Anche l’industria automobilistica sta attirando molta attenzione. Qui vi sono segnali di eccesso, con una crescita del volume dei finanziamenti per auto di tipo “subprime” e di conseguenza i prestatori stanno già diventando più restrittivi. Tuttavia, sebbene d’ora in poi i volumi delle vendite probabilmente scenderanno, è improbabile che vi sia un crollo precipitoso e che le automobili, da sole, faranno sprofondare l’economia.

Per quanto concerne l’energia, all’inizio del 2016 sono state legittime le preoccupazioni relative all’industria. In particolare, vi è stata un’eccedenza nella creazione di nuovo credito, ma ora è stata fatta pulizia nel sistema e di conseguenza siamo sopravvissuti agli eccessi nel credito e alla contrazione della spesa in conto capitale.

Per quanto concerne le vendite al dettaglio statunitensi, esse sono chiaramente deboli, riflettendo i cambiamenti strutturali nel mercato e schemi di acquisto differenti.

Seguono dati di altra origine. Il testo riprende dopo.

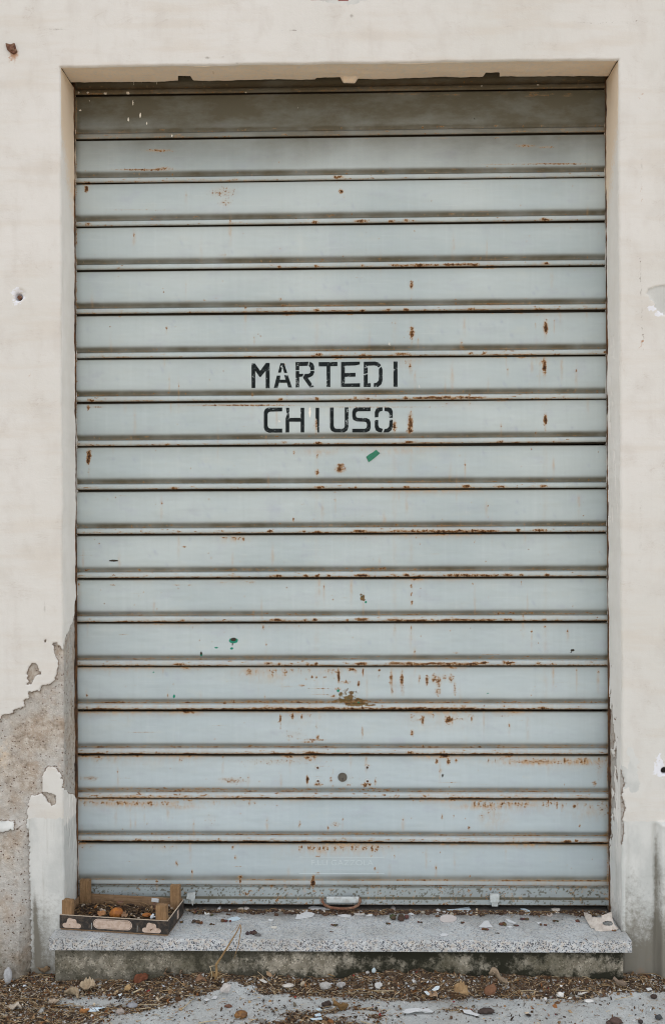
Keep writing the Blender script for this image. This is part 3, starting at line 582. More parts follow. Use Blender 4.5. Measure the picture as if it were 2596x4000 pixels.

Tuttavia, il quarto trimestre si è rivelato particolarmente robusto e i fattori di correzione stagionale post crisi finanziaria hanno portato ad una propensione generale verso un calo dei numeri nel primo trimestre.

Nulla in eccesso

A livello di indicatori finanziari, gli spread high yield si sono contratti in misura significativa nell’ultimo anno. Tuttavia i tassi di insolvenza, al 4% 12 mesi fa, scenderanno probabilmente sotto il 2% quest’anno. Di conseguenza, se si considerano gli spread corretti per le insolvenze, sono all’incirca nella media. Non si è verificato neanche un considerevole peggioramento della qualità delle emissioni. Inoltre, la proporzione delle emissioni di obbligazioni a tripla C è scesa e vi è stata qualche emissione con garanzia ridotta.

I mercati sono stati molto ottimisti circa le prospettive per un cambiamento costruttivo negli USA, ma la realtà è che fino a quando non saranno realizzate riforme importanti, questo ottimismo si basa generalmente sulle aspettative. L’ambiziosa agenda di riforme della nuova amministrazione si sta infatti muovendo più lentamente del previsto ed è probabile che i consumatori non percepiranno alcun cambiamento sostanziale in termini di incremento del potere di acquisto fino ad almeno la metà del 2018. Attualmente sono in atto sviluppi tangibili sul fronte normativo, ma anche qui bisognerà attendere molto prima che essi si traducano in un miglioramento dell’attività economica. Relativamente a imposte, salute e infrastrutture, i mercati possono essere delusi rispetto alle aspettative iniziali, ma in fin dei conti vi sono cambiamenti positivi in programma che potrebbero tradursi in un miglioramento delle prospettive di crescita nel 2018. Nel frattempo, l’economia statunitense continua a evidenziare molte delle caratteristiche che hanno contrassegnato questo straordinario ciclo economico post crisi finanziaria.

Più in generale, il contesto di crescita globale sta migliorando – sia nei mercati sviluppati che in quelli in via di sviluppo – ed è in atto una ripresa dell’attività di esportazione. In conclusione, riteniamo di essere a metà del ciclo economico e che l’economia statunitense abbia ancora della strada da percorrere. Di conseguenza, la linea d’azione della banca centrale degli Stati Uniti continua costantemente a essere quella di un rialzo dei tassi di riferimento.